BUENOS AIRES – After a period when South American regimes seemed untouchable, the forces of opposition have revived in Argentina, Brazil, and Venezuela.
Up until a few months ago, South American presidents seemed invincible. They were reelected automatically. If someone faced a term limit, a successor would be designated who would later achieve a crushing, electoral victory. The opposition would be left disheartened and fragmented. As a result, the Argentinian “radicals,” Brazilian “tucanos,” and Venezuelan “escualidos” (nicknames given to the opposition movements) all shared the same fate: political impotence and electoral defeat.
Then, all of a sudden, something changed. Today in Argentina, supporters of President Cristina Kirchner have not found a suitable candidate to succeed her. In Brazil, the Workers’ Party has threatened President Dilma Rousseff with dusting off former President Lula’s candidacy in order to reverse the economic slowdown. In Venezuela, polls show Henrique Capriles gaining ground over President Nicolas Maduro just weeks after having narrowly lost the election.
What happened?
There are three possible answers: a deterioration in governmental management, a stronger opposition strategy, or a change in the international context.
In all three countries, the situation has worsened. Simultaneously, after a decade of high growth and overcoming the global crisis of 2009, the economy slowed down last year and now tends towards stagnation.
In Brazil, they speak ironically of the “pibinho” (“little GDP”) referring to the minute increase in gross domestic product, which clawed 0.9% in 2012. In Argentina, investment and consumption are receding. In Venezuela, the revolution has to import tons of toilet paper. At the same time, inflation exceeded 6.5% in Brazil and reached 30% in the other two countries.
Meanwhile, the oppositions’ strategies have improved. In all three countries, the government cornered the opposition labeling it “neoliberal” and denigrating its legacy. Neither the Argentinian radicals nor the Brazilian social-democrats nor Venezuelan civil society were comfortable in this corner. A generational change and the emergence of leaders like Ernesto Sanz, Aecio Neves, and Henrique Capriles helped change the political landscape.
Favorable conditions for reelection have run out
It remains to be seen whether Sanz and Neves will achieve Capriles’ feat. He managed to bring most of the opposition together in order to establish himself as a viable alternative.
In Argentina, the Radical Civic Union has been building strong political alliances in big provinces such as Cordoba, Santa Fe, and Mendoza, but it still runs third in Buenos Aires behind Peronist alternatives.
In Brazil, Fernando Henrique Cardoso’s Brazilian Social Democracy Party must manage two conflicts. First, it must handle a process of succession in which the founding generation faces the renewing one. Second, in terms of ideology, the leadership’s progressivism has to work with a conservative electoral base.
In Venezuela, the political scene is clearer. If, as allowed by the constitution, a recall referendum – to determine whether Maduro should stay in office – took place in the near future, Maduro would lose his seat to Capriles.

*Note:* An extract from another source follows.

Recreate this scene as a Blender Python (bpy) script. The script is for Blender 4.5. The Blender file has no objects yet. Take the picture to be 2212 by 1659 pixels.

The third explanation ignores both the government and the opposition while focusing on the international context. In a recent study, Brazilian political scientists Daniela Campello from Princeton University and Cesar Zucco from Rutgers University analyzed international determinants of presidential performance in Latin America. In their paper, entitled Merit or Luck, they identified the determining factors when it comes to predicting presidential success. They came to a distressing conclusion: in Latin America, voters reward or punish their presidents for reasons beyond governmental management.
The study reveals that it is possible to predict presidential success without resorting to domestic economic factors, but only based on the price of commodities and international interest rates. Thus, if projections for European recession and waning Chinese growth are confirmed, favorable conditions for reelection from the past decade in South America will have run out.
The return of political will was convincing while the tailwind lasted. However, the region still navigates with the wind in its favor, for now. It is crossing a grey area, a period of transition charged with uncertainty in which political virtue has its chance. For governments, the challenge is to maintain the support of vulnerable sectors without jeopardizing the macroeconomic stability. For the opposition, the challenge is to unite the troops and, above all, offer a credible programatic alternative. The race is on.